UK should publish updated national biodiversity plan -report

Published 15:59 on April 11, 2024  /  Last updated at 15:59 on April 11, 2024  / Thomas Cox /  Biodiversity, EMEA, International

The UK government should publish an updated National Biodiversity Strategy and Action Plans (NBSAP) setting out how it will deliver on international nature goals through disclosures, a report has found.

The UK government should publish an updated National Biodiversity Strategy and Action Plans (NBSAP) setting out how it will deliver on international nature goals through disclosures, a report has found.

The country should set out how it will deliver on commitments, under the Kunming-Montreal Global Biodiversity Framework (GBF), on areas including disclosure policy, setting economic strategies, and fiscal decision-making, a Transition Plan Taskforce (TPT) working group report said this week.

The government set up the TPT in 2022 to advise on its transition to a lower-carbon future. TPT’s nature working group published the report to inform the group how to integrate nature into planning.

The report marked a “critical step forwards” in enabling nature relationships – such as the impacts of mining on land use change – to integrate into climate transition plans using the TPT Disclosure Framework, the working group said.

Only a handful of regions have fulfilled their commitment under the COP15 final agreement to updating their NBSAP since 2022, including the EU, China and Japan. Last June, the UK said it would publish its plan by summer 2024.

The TPT group proposed actions for the UK in its NBSAP included implementing mandatory Taskforce on Nature-related Financial Disclosures (TNFD)-aligned disclosures.

“UK government, technical bodies and business should collaborate on a disclosure framework that integrates climate and nature transition planning guidance, in a format which can be used within a regulatory approach,” it said.

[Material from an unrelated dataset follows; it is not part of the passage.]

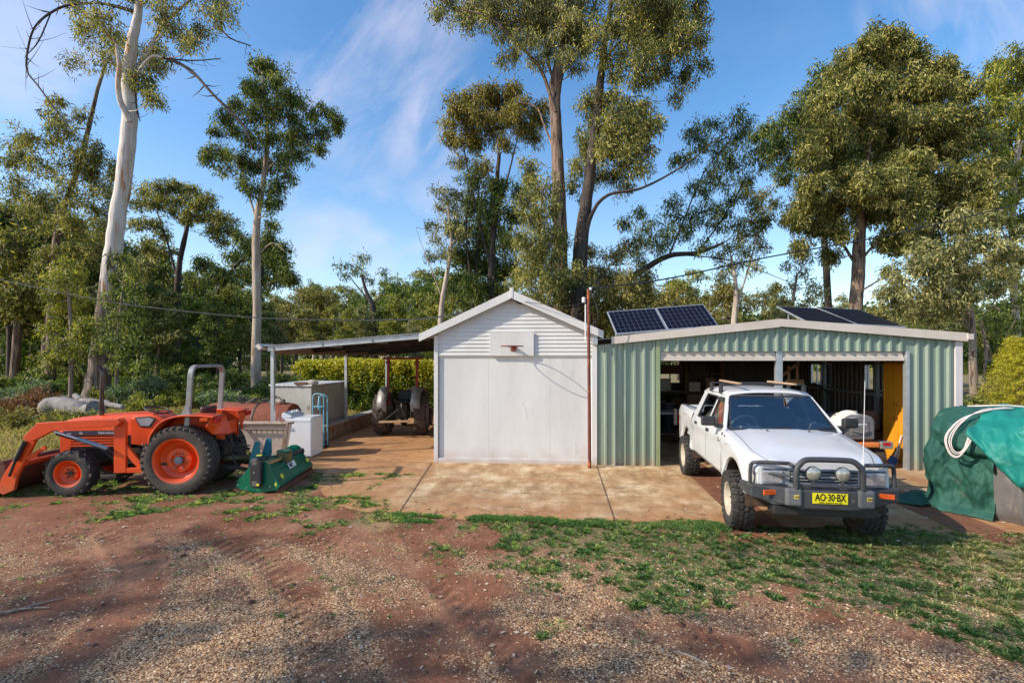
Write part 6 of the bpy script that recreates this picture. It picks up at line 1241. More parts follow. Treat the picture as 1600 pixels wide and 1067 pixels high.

It also said the plan should include:

  • A staged approach to nature disclosures, with interim milestones
  • An international engagement plan
  • The translation of GBF targets into a national strategy with business implications

“Given climate change is only one of five drivers of nature loss as identified by the tenth session of the Plenary of the Intergovernmental Science-Policy Platform on Biodiversity and Ecosystem Services (IPBES), a climate-centric lens alone will not be sufficient to halt and reverse the nature crisis.”

The rationale for nature in transition planning should be based in the benefits and costs of acting on nature for an individual business, it said.

Businesses with products that can demonstrate positive nature impacts stand to benefit from growing demand from nature-conscious consumers, it added.